Sanıyorum AB, HDP ile yürüttüğü ajandasını bundan sonra CHP ile yürütecektir. Talimat böyledir ve CHP açıklaması AB tarafından sipariş edilmiştir. Bu yönüyle CHP'nin de ekseni kaymış, AB tarafından HDP'nin bıraktığı boşluğa yerleştirilmiştir.
Meseleyi böyle gördüğünüzde bir süre sonra CHP'nin de artık bir ulusal güvenlik meselesi olmaya sürüklenebileceğini söyleyebilirsiniz. Bir süre sonra bunun daha açık örneklerini, işaretlerini göreceğiz. Çünkü olağanüstü bir dönemde yaşıyoruz. Çünkü güneyimizdeki ülkeler parçalanıyor, oralarda Türkiye karşıtı yapılar, haritalar oluşturuluyor, bir sonraki adımın Türkiye olacağı artık gizlenmiyor”
Yazısında bir merkez tarafından Türkiye’ye karşı cephe savaşı verildiği iddialarını tekrar eden Karagül, CHP’nin Türkiye karşıtı cephede olduğunu ve bu merkezlerin projelerini üstlendiğini öne sürerek, “Türkiye'nin kurucu partisinin terör örgütlerinin siyasi uzantıları için koruma kalkanı olması çok vahim bir durumdur. CHP'yi yerleştirdikleri yeni cephe Güney'de oluşturulmak istenen terör kuşağı ile aynı cephedir. Bir süre sonra Türkiye'yi hedef alan ve Batı'dan destek gören bütün örgütler için CHP'ye koruma/kollama görevi verilebilir. Bunu özellikle CHP'lilerin dikkatle düşünmesi gerekiyor.

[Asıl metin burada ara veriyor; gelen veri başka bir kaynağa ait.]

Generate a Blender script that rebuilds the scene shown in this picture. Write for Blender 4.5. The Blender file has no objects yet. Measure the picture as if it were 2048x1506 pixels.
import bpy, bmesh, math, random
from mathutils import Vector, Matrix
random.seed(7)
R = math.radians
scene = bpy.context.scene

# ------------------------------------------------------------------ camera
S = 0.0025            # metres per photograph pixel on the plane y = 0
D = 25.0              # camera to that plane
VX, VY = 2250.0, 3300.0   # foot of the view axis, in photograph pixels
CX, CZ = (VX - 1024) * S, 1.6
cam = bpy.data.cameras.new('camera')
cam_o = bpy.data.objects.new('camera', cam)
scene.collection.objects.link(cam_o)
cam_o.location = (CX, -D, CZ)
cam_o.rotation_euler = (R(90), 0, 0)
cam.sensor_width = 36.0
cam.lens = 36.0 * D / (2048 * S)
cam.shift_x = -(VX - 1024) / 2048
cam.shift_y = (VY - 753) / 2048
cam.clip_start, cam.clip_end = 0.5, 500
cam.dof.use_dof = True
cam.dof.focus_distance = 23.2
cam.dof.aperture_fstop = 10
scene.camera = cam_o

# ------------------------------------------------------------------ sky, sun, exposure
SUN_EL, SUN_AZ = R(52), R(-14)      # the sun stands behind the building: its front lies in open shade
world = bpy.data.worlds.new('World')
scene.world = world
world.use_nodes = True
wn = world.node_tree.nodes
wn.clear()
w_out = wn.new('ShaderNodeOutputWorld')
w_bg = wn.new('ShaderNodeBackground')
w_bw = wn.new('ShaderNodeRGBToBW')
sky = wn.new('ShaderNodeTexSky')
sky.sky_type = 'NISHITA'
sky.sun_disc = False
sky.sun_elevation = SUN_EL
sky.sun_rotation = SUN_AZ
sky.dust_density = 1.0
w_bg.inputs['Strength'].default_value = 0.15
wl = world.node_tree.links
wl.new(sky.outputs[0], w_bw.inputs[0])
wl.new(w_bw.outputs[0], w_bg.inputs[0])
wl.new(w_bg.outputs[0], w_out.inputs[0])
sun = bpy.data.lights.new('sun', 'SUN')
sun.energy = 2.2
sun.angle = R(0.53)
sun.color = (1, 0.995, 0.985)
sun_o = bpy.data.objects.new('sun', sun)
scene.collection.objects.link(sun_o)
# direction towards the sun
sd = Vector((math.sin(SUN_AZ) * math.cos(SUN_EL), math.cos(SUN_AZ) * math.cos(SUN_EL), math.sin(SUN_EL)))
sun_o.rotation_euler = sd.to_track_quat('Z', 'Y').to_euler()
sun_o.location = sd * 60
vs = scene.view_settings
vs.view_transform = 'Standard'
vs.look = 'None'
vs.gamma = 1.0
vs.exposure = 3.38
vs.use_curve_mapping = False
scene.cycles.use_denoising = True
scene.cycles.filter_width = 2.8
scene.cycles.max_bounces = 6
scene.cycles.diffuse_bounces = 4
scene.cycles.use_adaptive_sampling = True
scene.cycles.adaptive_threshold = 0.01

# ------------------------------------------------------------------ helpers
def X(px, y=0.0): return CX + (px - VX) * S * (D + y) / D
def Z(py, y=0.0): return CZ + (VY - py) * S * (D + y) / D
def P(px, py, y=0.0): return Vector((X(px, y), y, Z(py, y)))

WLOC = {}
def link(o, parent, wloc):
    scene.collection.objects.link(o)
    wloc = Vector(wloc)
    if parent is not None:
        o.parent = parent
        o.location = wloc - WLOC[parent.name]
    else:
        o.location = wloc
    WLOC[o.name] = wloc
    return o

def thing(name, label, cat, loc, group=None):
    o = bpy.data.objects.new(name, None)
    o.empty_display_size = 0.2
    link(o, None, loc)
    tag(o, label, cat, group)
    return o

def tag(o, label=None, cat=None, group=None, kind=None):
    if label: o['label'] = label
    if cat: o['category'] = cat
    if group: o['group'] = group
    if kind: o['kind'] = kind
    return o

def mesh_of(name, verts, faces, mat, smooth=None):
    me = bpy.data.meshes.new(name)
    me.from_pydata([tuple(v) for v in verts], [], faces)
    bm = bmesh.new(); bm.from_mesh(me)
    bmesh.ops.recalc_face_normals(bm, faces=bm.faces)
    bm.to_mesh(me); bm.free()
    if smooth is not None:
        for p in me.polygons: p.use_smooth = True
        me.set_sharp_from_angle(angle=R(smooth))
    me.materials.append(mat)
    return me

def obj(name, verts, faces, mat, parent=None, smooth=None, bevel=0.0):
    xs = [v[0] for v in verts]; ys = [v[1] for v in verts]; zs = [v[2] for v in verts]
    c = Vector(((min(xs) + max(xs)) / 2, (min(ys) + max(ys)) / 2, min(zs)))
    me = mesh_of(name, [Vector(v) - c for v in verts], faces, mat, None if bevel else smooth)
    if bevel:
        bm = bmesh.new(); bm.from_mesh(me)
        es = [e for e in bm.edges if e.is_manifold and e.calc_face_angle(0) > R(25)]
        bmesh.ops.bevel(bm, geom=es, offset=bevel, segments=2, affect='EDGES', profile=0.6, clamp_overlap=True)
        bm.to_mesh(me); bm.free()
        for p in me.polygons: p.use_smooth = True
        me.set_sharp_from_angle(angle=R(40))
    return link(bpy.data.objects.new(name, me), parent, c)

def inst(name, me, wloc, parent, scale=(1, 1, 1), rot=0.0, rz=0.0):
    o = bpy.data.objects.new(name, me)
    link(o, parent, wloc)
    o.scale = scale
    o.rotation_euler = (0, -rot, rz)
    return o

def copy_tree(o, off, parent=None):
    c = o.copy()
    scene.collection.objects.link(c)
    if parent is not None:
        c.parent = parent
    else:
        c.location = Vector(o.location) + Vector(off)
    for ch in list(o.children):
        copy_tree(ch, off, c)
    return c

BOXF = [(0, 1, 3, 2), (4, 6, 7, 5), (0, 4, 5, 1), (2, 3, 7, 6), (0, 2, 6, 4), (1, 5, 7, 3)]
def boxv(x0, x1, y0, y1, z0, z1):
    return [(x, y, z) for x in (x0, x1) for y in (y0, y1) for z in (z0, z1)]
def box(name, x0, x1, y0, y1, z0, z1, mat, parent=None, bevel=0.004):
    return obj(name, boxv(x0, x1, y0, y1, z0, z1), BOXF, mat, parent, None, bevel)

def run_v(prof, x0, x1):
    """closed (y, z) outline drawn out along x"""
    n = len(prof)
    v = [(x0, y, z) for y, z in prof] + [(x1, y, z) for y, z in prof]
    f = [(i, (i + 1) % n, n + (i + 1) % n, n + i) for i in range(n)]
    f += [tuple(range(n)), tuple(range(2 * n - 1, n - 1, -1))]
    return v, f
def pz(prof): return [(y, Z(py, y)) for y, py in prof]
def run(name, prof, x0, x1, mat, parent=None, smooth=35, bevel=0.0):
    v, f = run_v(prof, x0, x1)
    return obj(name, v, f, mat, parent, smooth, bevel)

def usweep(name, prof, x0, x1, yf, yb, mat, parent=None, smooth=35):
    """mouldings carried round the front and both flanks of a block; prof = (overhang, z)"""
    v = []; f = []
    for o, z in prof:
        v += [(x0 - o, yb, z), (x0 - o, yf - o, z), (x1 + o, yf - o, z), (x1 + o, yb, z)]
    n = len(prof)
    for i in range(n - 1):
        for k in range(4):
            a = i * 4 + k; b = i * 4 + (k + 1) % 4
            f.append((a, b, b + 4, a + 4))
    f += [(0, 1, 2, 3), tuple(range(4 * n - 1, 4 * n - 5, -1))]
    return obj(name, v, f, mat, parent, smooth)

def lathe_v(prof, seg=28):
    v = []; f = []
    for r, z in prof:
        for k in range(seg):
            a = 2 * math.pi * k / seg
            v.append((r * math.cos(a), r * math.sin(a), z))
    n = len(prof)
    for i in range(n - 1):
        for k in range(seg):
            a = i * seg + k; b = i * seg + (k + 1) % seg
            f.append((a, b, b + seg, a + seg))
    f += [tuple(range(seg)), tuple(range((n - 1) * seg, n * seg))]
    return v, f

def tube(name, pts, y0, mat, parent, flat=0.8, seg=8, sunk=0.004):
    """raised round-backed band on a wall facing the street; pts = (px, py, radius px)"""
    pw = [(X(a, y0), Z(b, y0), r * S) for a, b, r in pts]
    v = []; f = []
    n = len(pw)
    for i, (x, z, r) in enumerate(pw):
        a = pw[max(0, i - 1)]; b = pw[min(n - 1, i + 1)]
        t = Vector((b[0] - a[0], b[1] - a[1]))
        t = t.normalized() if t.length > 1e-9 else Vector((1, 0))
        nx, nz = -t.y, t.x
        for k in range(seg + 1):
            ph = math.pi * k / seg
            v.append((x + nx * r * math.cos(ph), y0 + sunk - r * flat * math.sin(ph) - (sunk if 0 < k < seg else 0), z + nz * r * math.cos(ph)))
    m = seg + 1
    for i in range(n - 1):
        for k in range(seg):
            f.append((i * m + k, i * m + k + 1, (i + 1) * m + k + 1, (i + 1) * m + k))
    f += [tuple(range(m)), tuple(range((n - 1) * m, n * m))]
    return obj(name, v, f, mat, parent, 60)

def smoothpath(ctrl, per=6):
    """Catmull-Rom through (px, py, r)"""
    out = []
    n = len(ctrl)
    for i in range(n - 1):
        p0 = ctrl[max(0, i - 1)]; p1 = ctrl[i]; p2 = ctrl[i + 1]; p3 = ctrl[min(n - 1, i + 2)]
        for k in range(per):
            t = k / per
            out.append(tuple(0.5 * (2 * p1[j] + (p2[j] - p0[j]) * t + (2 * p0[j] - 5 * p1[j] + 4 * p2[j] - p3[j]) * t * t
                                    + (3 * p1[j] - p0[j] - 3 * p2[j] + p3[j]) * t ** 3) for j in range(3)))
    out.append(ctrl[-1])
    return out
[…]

Gezi isyanı Türkiye'yi sokak terörüyle vurma projesiydi ve AB ülkeleri tarafından planlandı. CHP o mevzideydi. 17-25 Aralık darbe girişimi FETÖ üzerinden servis edildi, Türkiye'ye yeniden ABD-AB zeminine hapsetme ve küçültme girişimiydi. CHP yine o mevzide yer aldı. 15 Temmuz tamamen iç savaş girişimiydi. “Barajlar kanla dolacak” diyenlerin ABD istihbaratı adına yürüttükleri saldırıydı.
CHP yine o mevzideydi. Şimdi terör sözcülüğünden HDP'ye operasyon yapılıyor, CHP yine Türkiye karşıtı cephede. CHP kimliğinden çıkıp HDP kimliğine bürünüyor, bir çokuluslu projenin üstlenici partisi olmaya rıza gösteriyor” ifadelerini kullandı.